Administro as urgências da vida sem pressa, com preguiça, sem ganas, sem maiores expectativas. Enfim...o que sei eu de urgência? Talvez possa hoje falar somente da que vejo com relação à carência dos idosos: a de poder falar livremente.
Quem os ouviria? A quem se reportariam ? Quase todos são calados... Salvo um ou outro desavisado, ou com reduzida percepção.
Os filhos são os grandes responsáveis por essa mudez. O “cale a boca” filial muitas vezes não é transmitido pelo dito escancarado, mas por gestos duros, ou por olhos que ameaçam velada ou abertamente.
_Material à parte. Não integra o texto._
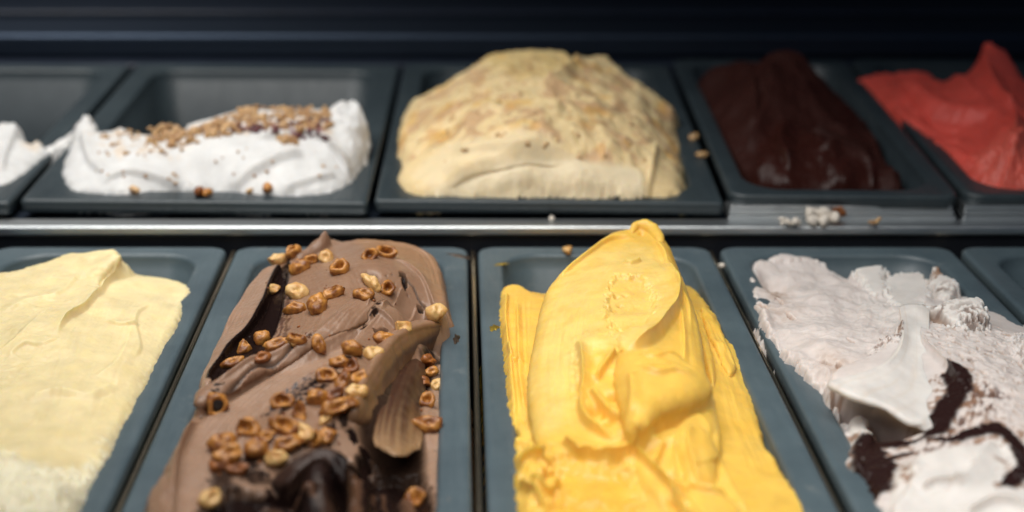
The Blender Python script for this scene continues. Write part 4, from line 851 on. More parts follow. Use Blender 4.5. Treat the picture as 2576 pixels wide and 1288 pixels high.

O idoso queda-se discreto e medroso, antes de proferir uma opinião, uma consideração, antes da tentativa de um relato de memórias.
Seu olhar derrama lampejos de indecisão, raios de medo, pedidos de licença. É desolador constatar que sua vivência e certeza são tão pouco valorizadas e aproveitadas.
Quando o indivíduo torna-se detentor do conhecimento que o tempo lhe conferiu, menos ouvido e acreditado será.
Depois de sua partida, certamente haverá a corrida aos seus guardados onde um rabisco, um escrito inda possam resgatar uma nesga de sabedoria, um caminho já experimentado.
É a esperança última de encontrar a sobra da palavra reprimida pela mordaça, que soberana imperou.
Aí, de nada adiantará a urgência. Perdeu-se a oportunidade do treino da cumplicidade, do carinho, da adição.
Aí, lágrima nenhuma dará jeito, tampouco livrará o peito da dor do arrependimento e do desperdício do tempo da aprendizagem através da linguagem do amor.
Os idosos não se calam por opção, nem pela própria velhice, são calados pela impaciência daqueles a quem, um dia, eles mesmos ensinaram a falar.
Nota:
Ontem, no supermercado, deparei-me com a filha a gritar com a mãe idosa.